Use The Chicago Manual of Style, 15th edition as a general guide.

  • Spelling. United States spelling and punctuation should be used throughout.
  • Numbers should be spelled out from one to ninety-nine then given as numerals.
  • Subheadings should be clearly shown in bold and upper and lower case. Sub-subheads should be in italics and upper and lower case.
  • Concepts and terms in foreign languages should be in italics (e.g., Gleichschaltung), except if concept or term is well known and accepted in English (e.g., Blitzkrieg). SS and SA ranks and titles should be in German in italics (e.g., SS-Sturmbannführer). Accents and diacritics should be provided for all foreign words.
  • Names of organizations in foreign languages will be given in Roman (e.g., Reichsvertretung). German and other military ranks will be in English, in Roman. 
  • Place names. Use prewar names as default. If there is a commonly used English name: Lodz (Łódź); Vilna (Wilno; Vilnius). Subsequent references should be in English. If no common English name: Biłgoraj; Mönchengladbach; Ardèche.
  • Names of persons should be given in full in the first reference (first and family names). It is incumbent upon the authors to provide this information.
  • First lines of paragraphs, except following lines of subheadings, should be indented.


  1. Notes should be embedded when using Word or a compatible word processor. Here are a few examples of our house style:
    1. Books: Israel Gutman, The Jews of Warsaw, 1939-1943 (Bloomington: Indiana University Press, 1983), pp. 120-123.
    2. Article in book: Mikko Majander, “Pitkä parlamentti 1939–1945,” in Vesa Vares, Mikko Uola, and Mikko Majander, eds., Kansanvalta koetuksella: Suomen eduskunta 100 vuotta (Helsinki: Edita, 2006), pp. 292–293.
    3. Article in journal: Yeshayahu A. Jelinek, “Purchasing Mission and Israel Economy,” Journal of Israel History, vol. 18, no. 2–3 (1977), pp. 191–209.
    4. Books in foreign languages: Ewa Kurek-Lesik, Gdy Klasztor znaczyć życie (Warsaw: Znak, 1992), pp. 49-54; if non-Latin alphabet - Emanuel Ringelblum, Last Writings; Polish-Jewish Relations, January 1943-April 1944 (Hebrew) (Jerusalem: Yad Vashem, 1994), pp. 245-246.
    5. Citing of archives: Testimony of Haim Schwartz, Yad Vashem Archives (YVA), O.3/46585; Letter from Himmler to Heydrich, April 3, 1942, YVA, O.41/4325.
  2. Subsequent references should use author’s or editor’s last name, and a shortened title (do not use hereafter). For example, Gutman, Jews of Warsaw, p. 150.
  3. Dates should be written out in full in US style – April 3, 1942.
  4. When the same work is cited in consecutive references, use ibid., or in the case of the same author with a different source, use idem.

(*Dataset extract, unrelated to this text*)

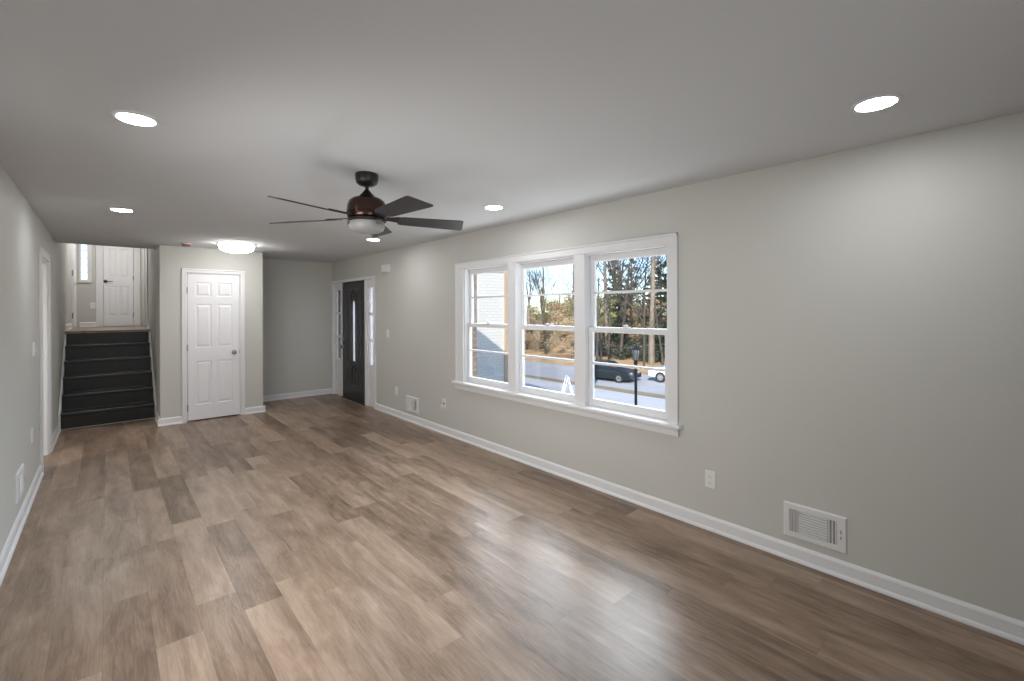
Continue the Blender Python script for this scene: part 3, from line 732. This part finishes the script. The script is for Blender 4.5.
m = MB().prism([(-4.4, 3.9), (-4.6, 4.05), (-1.1, 6.3), (2.3, 4.05), (2.1, 3.9)], 8.0, 16.4, 'y')
struct(m.build('roof_upper', M_shingle), 'dark shingle roof over the upper level', 'roof')
# lamp post
lp = empty('lamp_post', (7.2, 4.76, gz(7.2))); tag(lp, 'black lamp post standing on the lawn outside the right window pane', 'lamp post')
pz = 1.62
MB().lathe([(0, -.1), (.055, -.1), (.055, .06), (.038, .09), (.026, .13), (.026, pz-.06), (.036, pz-.05), (.036, pz-.02), (.02, pz), (0, pz)], (0,0,0), 16).build('post', M_blackplastic, lp, smooth=True)
ln = MB().lathe([(0, pz), (.045, pz), (.05, pz+.012), (0, pz+.012)], (0,0,0), 6).build('lantern', M_blackplastic, lp)
m = MB()
for k in range(6):
    a = 2*PI*k/6; m.tube([(.048*math.cos(a), .048*math.sin(a), pz+.01), (.072*math.cos(a), .072*math.sin(a), pz+.20)], .005, 5)
m.lathe([(.085, pz+.20), (.085, pz+.21), (.03, pz+.28), (.008, pz+.29), (.012, pz+.31), (0, pz+.325)], (0,0,0), 6)
m.build('cage', M_blackplastic, ln)
MB().lathe([(.046, pz+.014), (.068, pz+.198)], (0,0,0), 6).build('pane', M_frost, ln)

# white A-frame stand
af = empty('a_frame_stand', (15.6, 13.9, gz(15.6)), math.radians(-40)); tag(af, 'white A-frame stand outside the middle window pane', 'a-frame stand')
m_ = mat('white_weathered', (.8,.8,.82), .5)
for s in (-1, 1):
    for e in (-.28, .28):
        MB().tube([(s*.24, e, -.06), (0.02*s, e, .72)], .03, 6).build('leg', m_, af)
    MB().tube([(s*.15, -.28, .30), (s*.15, .28, .30)], .02, 6).build('crossbar', m_, af)
MB().box(-.04, -.4, .70, .04, .4, .78).build('top_rail', m_, af, bevel=.005)

# cars
def car(name, loc, rz, paint, label, cat, length, width, height, prof, cabin, wr, wx, glassm):
    """prof: body side outline; cabin: glasshouse outline (x,z); x along the car, front at +x"""
    r = empty(name, loc, rz); tag(r, label, cat)
    hw = width/2
    def shell(outline, w_bottom, w_top, z_lo, z_hi):
        n = len(outline); vs = []; fs = []
        for s in (-1, 1):
            for (x, z) in outline:
                f = 0 if z_hi == z_lo else min(1, max(0, (z-z_lo)/(z_hi-z_lo))); vs.append((x, s*(w_bottom+(w_top-w_bottom)*f), z))
        fs = [tuple(range(n-1, -1, -1)), tuple(range(n, 2*n))] + [(i, (i+1) % n, (i+1) % n+n, i+n) for i in range(n)]
        return MB().add(vs, fs)
    body = shell(prof, hw, hw*.94, .35, 1.0).build('body', paint, r, bevel=.05, segs=2)
    zlo, zhi = min(p[1] for p in cabin), max(p[1] for p in cabin)
    cab = shell(cabin, hw*.93, hw*.72, zlo, zhi).build('cabin', paint, r, bevel=.04, segs=2)
    # side glass: inset copies of the cabin outline laid just proud of it, split by a pillar
    cx = sum(p[0] for p in cabin)/len(cabin); zc = (zlo+zhi)/2
    ins = [(cx+(p[0]-cx)*.88, zc+(p[1]-zc)*.72) for p in cabin]
    wy = lambda z: hw*.93+(hw*.72-hw*.93)*(z-zlo)/(zhi-zlo)
    for s in (-1, 1):
        MB().add([(x, s*(wy(z)+.006), z) for x, z in ins] + [(x, s*(wy(z)-.02), z) for x, z in ins],
                 [tuple(range(len(ins))), tuple(range(2*len(ins)-1, len(ins)-1, -1))] + [(i, i+len(ins), (i+1) % len(ins)+len(ins), (i+1) % len(ins)) for i in range(len(ins))]).build('side_window', glassm, r)
        MB().box(cx-.04, s*(wy(zc)+.012)-.012, zlo+.05, cx+.04, s*(wy(zc)+.012)+.008, zhi-.1).build('pillar', paint, r)
    # front and rear glass
    for (p, q, nm) in ((cabin[1], cabin[0], 'windshield'), (cabin[-2], cabin[-1], 'rear_window')):
        d = .012 if nm == 'windshield' else -.012
        A = (q[0]+(p[0]-q[0])*.15, q[1]+(p[1]-q[1])*.15); B = (q[0]+(p[0]-q[0])*.85, q[1]+(p[1]-q[1])*.85)
        MB().add([(A[0]+d, -wy(A[1])*.9, A[1]+.01), (A[0]+d, wy(A[1])*.9, A[1]+.01), (B[0]+d, wy(B[1])*.88, B[1]+.01), (B[0]+d, -wy(B[1])*.88, B[1]+.01),
                  (A[0]-d, -wy(A[1])*.9, A[1]-.01), (A[0]-d, wy(A[1])*.9, A[1]-.01), (B[0]-d, wy(B[1])*.88, B[1]-.01), (B[0]-d, -wy(B[1])*.88, B[1]-.01)],
                 [(0,1,2,3),(7,6,5,4),(0,4,5,1),(1,5,6,2),(2,6,7,3),(3,7,4,0)]).build(nm, glassm, r)
    tyre = mat('tyre_rubber', (.02,.02,.022), .8); rim = mat('alloy_rim', (.45,.46,.48), .3, metal=.8)
    for x in wx:
        for s in (-1, 1):
            y = s*(hw-.10)
            w = MB().lathe([(wr*.62, -.11), (wr*.95, -.11), (wr, -.085), (wr, .085), (wr*.95, .11), (wr*.62, .11), (wr*.62, -.11)], (x, y, wr), 24, 'y').build('wheel', tyre, r, smooth=True)
            MB().lathe([(0, -.09), (wr*.2, -.095), (wr*.62, -.10), (wr*.62, .10), (wr*.2, .095), (0, .09)], (x, y, wr), 16, 'y').build('rim', rim, w, smooth=True)
    for s in (-1, 1):
        MB().box(length/2-.16, s*hw*.66-.16, .62, length/2-.03, s*hw*.66+.12, .76).build('headlight', M_frost, r, bevel=.02)
        MB().box(-length/2+.03, s*hw*.68-.16, .70, -length/2+.14, s*hw*.68+.12, .84).build('taillight', mat('tail_red', (.3,.02,.02), .3), r, bevel=.02)
    return r
M_carglass = mat('car_glass', (.02,.03,.04), .08)
M_teal = mat('car_paint_dark', (.008,.015,.02), .3, coat=.4); M_suvwhite = mat('car_paint_white', (.80,.81,.83), .3, coat=.5)
sedan_prof = [(2.30,.30),(2.34,.55),(2.20,.76),(1.0,.93),(-1.55,.98),(-2.25,.95),(-2.33,.62),(-2.28,.32),(-1.9,.26),(1.9,.24)]
sedan_cab = [(1.05,.90),(.30,1.38),(-.75,1.43),(-1.75,.96)]
car('sedan', (28.0, 21.0, gz(28)), math.radians(-82), M_teal, 'dark sedan parked on the street outside the right window pane', 'car', 4.66, 1.82, 1.43, sedan_prof, sedan_cab, .32, (1.42,-1.38), M_carglass)
suv_prof = [(2.32,.40),(2.38,.70),(2.28,.98),(1.15,1.10),(-2.25,1.12),(-2.36,.80),(-2.32,.42),(-1.9,.36),(1.9,.34)]
suv_cab = [(1.30,1.06),(.62,1.68),(-1.95,1.76),(-2.28,1.10)]
car('suv', (30.8, 16.3, gz(30)), math.radians(100), M_suvwhite, 'white sport utility car at the right edge of the window view', 'car', 4.72, 1.92, 1.76, suv_prof, suv_cab, .37, (1.45,-1.42), M_carglass)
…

Guidelines for Preparing a Review Article

  1. Content

    The review should
    • provide a fair description of the book’s content and main theses
    • address the book’s structure, style, and sources
    • examine the research methodology
    • note new findings in the book and discuss the extent of its contribution to the subject
    • provide an overall assessment of the book

  2. Length

    Yad Vashem Studies publishes review articles, ranging generally from 2,500-6,500 words.

  3. Submission

    • Reviewers are requested to submit the review article within three months of receiving the book.
    • Review articles should be submitted in duplicate copies, in addition to a disk in Word, or else they can be sent as an email attachment to or

  4. Acceptance

    Reviews, like other articles, must pass peer review in order to be accepted for publication.

  5. Style

    Reviewers should follow Yad Vashem’s house style for articles.